Typically, Project Runway rolls into Fashion Week with a huge swath of catchphrase-aspiring designers already cut. However, ongoing legal battles are forcing the new, still-delayed season to employ some subterfuge for Friday's big show.

Tim Gunn talked to New York to reveal exactly how the show will go on without spoiling the eventual, held-hostage season to come:

How is this show going to work?
You'll see the whole construct of it, but needless to say, the designers whose collections are presented will not be presenting their collections THEMSELVES, because then everyone would know who they are.

Oh.
So you'll see collections from extremely talented people, but you won't be able to place the designer with the collection.

So it's just going to be a bunch of clothes?
Yeah. But not unlike any fashion show, except that you know it's Diane Von Furstenberg or Carmen Marc Valvo. In this case, you'll see the number of collections we present, but you won't know whose is whose. [...]

So it seems like no one will be able to go backstage, because then they'd see the designers, correct?
Let me put it this way: We could put all the designers in front of you in a room. You wouldn't know who they are.
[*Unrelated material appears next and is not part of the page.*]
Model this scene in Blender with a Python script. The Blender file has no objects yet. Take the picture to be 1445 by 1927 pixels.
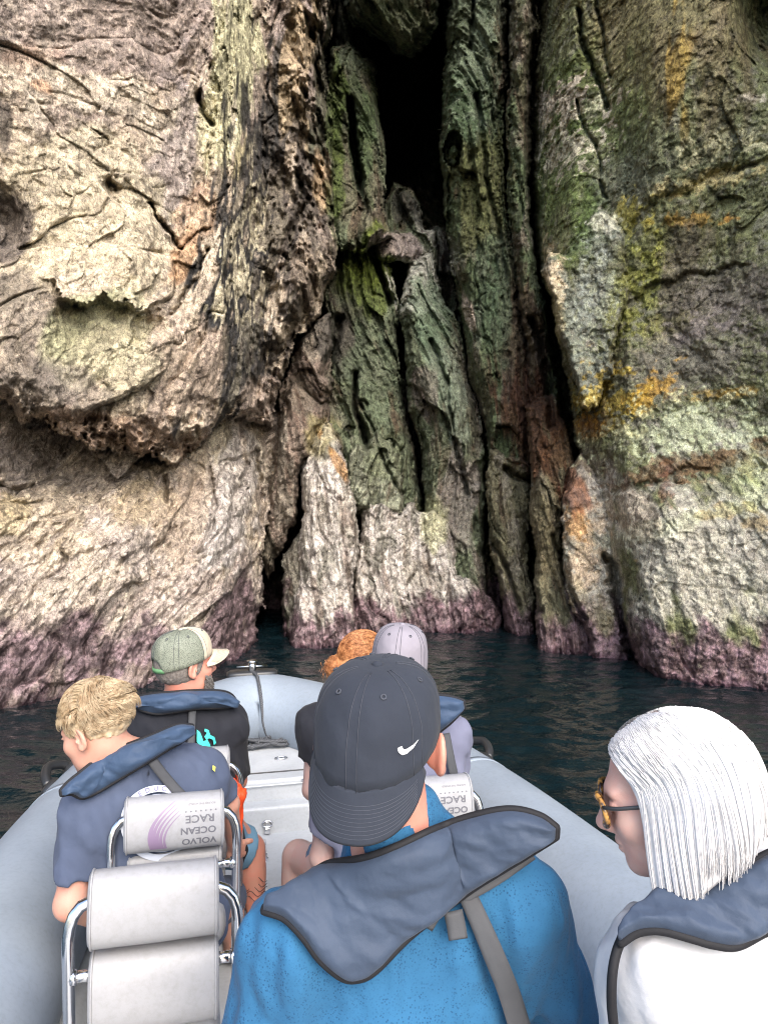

Great, just what Project Runway needed: Lost-ian flash forwards that make us comb for clues all season to determine which sassy, skinny gays will put together the collections we've already seen. Add some nosebleeds, a confused Heidi Klum asking, "When are we?" and the smoke monster supplanting Fern Malis as the final judge, and we'll finally have the answer to the eternal question of "What exactly is the island?" (Manhattan, of course.)